De voorstelling is in de markt gezet als gespeeld door 1 volwassene, en verder alleen maar kinderen. Hier is wel een beetje met de waarheid gesmokkeld. Zoals ook in het programmaboek wordt aangegeven spelen er een viertal young professionals mee, in het ensemble, en twee met tevens een rol. Ze spelen deze, Mordred (Rick van den Belt) en Viviane (lady of the lake, Emelien Raats), uitstekend. Bij de jeugdige acteurs valt vooral het enorme charisma van de tweeling (Remi de Smet en Nolle de Kock) op. Ook de spelscenes tussen Tristan (Thomas Servranckx) en Isolde (Charlotte Boudry) zijn sterk, en de bekende driehoek uit de Arthur-verhalen, tussen Arthur (Kobe Verdonck), Gwynevere (Leonie Savaete) en Lancelot (Francis Geeraert) is interessant om naar te kijken. En de kleine Pellinore (Tito Orlando) weet je hart al snel te veroveren. De rol van Merlijn, die van het begin tot het einde vaag blijft, wordt lekker vreemd gespeeld door Ludo Hellinx, al is wel duidelijk dat hij van zanger zijn beroep niet moet maken. Een vrijwel overbodig nummer over kippen braden hoort tot de weinige zwakke momenten van de voorstelling.

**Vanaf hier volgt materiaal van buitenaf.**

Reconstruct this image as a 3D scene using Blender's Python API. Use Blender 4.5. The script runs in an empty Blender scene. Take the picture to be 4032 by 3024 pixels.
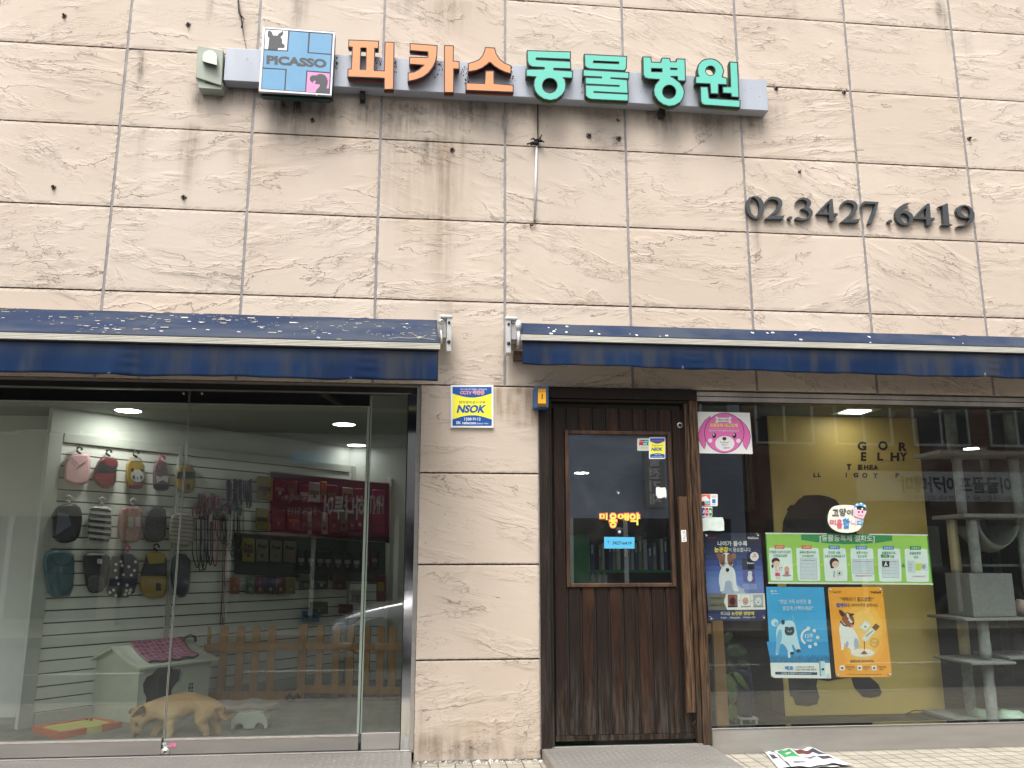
import bpy, bmesh, math, random
import numpy as np
from mathutils import Vector, Matrix
from mathutils.geometry import tessellate_polygon
random.seed(7)
S = bpy.context.scene
COL = S.collection
R = math.radians
# ------------------------------------------------------------------ camera
CAM = Vector((-0.56194, -5.71392, 1.23229)); EUL = (1.77405448, 0.00100639, -0.10639); FPX = 3350.0
cd = bpy.data.cameras.new('camera'); cam = bpy.data.objects.new('camera', cd); COL.objects.link(cam)
cam.location = CAM; cam.rotation_euler = EUL
cd.sensor_width = 36; cd.lens = FPX / 4032 * 36; cd.clip_start = .05; cd.clip_end = 400
S.camera = cam
CR = cam.rotation_euler.to_matrix()
# ------------------------------------------------------------------ sky, sun, exposure
W = bpy.data.worlds.new('World'); S.world = W; W.use_nodes = True
wn = W.node_tree.nodes; wl = W.node_tree.links; wn.clear()
sk = wn.new('ShaderNodeTexSky'); sk.sky_type = 'NISHITA'; sk.sun_disc = False
SUN_EL, SUN_AZ = 62, 200          # sun high behind the camera, behind cloud
sk.sun_elevation = R(SUN_EL); sk.sun_rotation = R(SUN_AZ); sk.dust_density = 5; sk.air_density = 1.2
hs = wn.new('ShaderNodeHueSaturation'); hs.inputs['Saturation'].default_value = .22
bg = wn.new('ShaderNodeBackground'); bg.inputs['Strength'].default_value = .13
wo = wn.new('ShaderNodeOutputWorld')
wl.new(sk.outputs[0], hs.inputs['Color']); wl.new(hs.outputs[0], bg.inputs['Color']); wl.new(bg.outputs[0], wo.inputs['Surface'])
sl = bpy.data.lights.new('sun', 'SUN'); so = bpy.data.objects.new('sun', sl); COL.objects.link(so)
sl.energy = 1.1; sl.angle = R(28); sl.color = (1, .96, .9)
_az = R(SUN_AZ); _el = R(SUN_EL)
_d = Vector((math.sin(_az) * math.cos(_el), math.cos(_az) * math.cos(_el), math.sin(_el)))   # towards the sun
so.rotation_euler = _d.to_track_quat('Z', 'Y').to_euler(); so.location = (0, -8, 9)
S.view_settings.view_transform = 'Standard'; S.view_settings.look = 'None'
S.view_settings.exposure = 1.20; S.view_settings.gamma = 1
try:
    S.cycles.use_denoising = True; S.cycles.max_bounces = 8; S.cycles.transparent_max_bounces = 16
    S.cycles.diffuse_bounces = 4; S.cycles.glossy_bounces = 4; S.cycles.sample_clamp_indirect = 6; S.cycles.caustics_reflective = False; S.cycles.caustics_refractive = False
except Exception: pass

# ------------------------------------------------------------------ geometry helpers
def at(u, v, Y=0.0):
    """world point seen at photograph pixel (u, v) on the upright plane y = Y"""
    d = CR @ Vector(((u - 2016) / FPX, -(v - 1512) / FPX, -1)); return CAM + d * ((Y - CAM.y) / d.y)
def atz(u, v, Zz):
    d = CR @ Vector(((u - 2016) / FPX, -(v - 1512) / FPX, -1)); return CAM + d * ((Zz - CAM.z) / d.z)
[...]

De voorstelling wist tijdens de Cultuurmarkt in Antwerpen het meest interessante voorsmaakje te geven. Toen was al wel duidelijk dat het een serieus verhaal ging. Wat toen niet helder was, is de vele parallellen tussen dit verhaal en het magistrale Lord of the Flies.
De Ridders van de Ronde Keukentafel zou zomaar de beste nieuwe score van 2017 kunnen hebben. Ook het spel, de zang en dans van de jongeren is fijn om te zien en te horen. De gedachte achteraf, ‘wat heb ik nu eigenlijk gezien?’, levert voer voor gesprek en discussie, maar ik vraag me af of er veel mensen zijn die ook tot een conclusie komen. Wie dat geen onoverkomelijk probleem vindt, moet vooral komen kijken en luisteren.
De voorstelling wordt gespeeld in ’t Eilandje, en heeft hiermee een zaal met een ruim podium voor de spelers, en ruime zitplaatsen voor het publiek. Een fijne entourage, al moet je iets buiten het centrum zijn.
De Ridders van de Ronde tafel is nog tot en met 12 november te zien.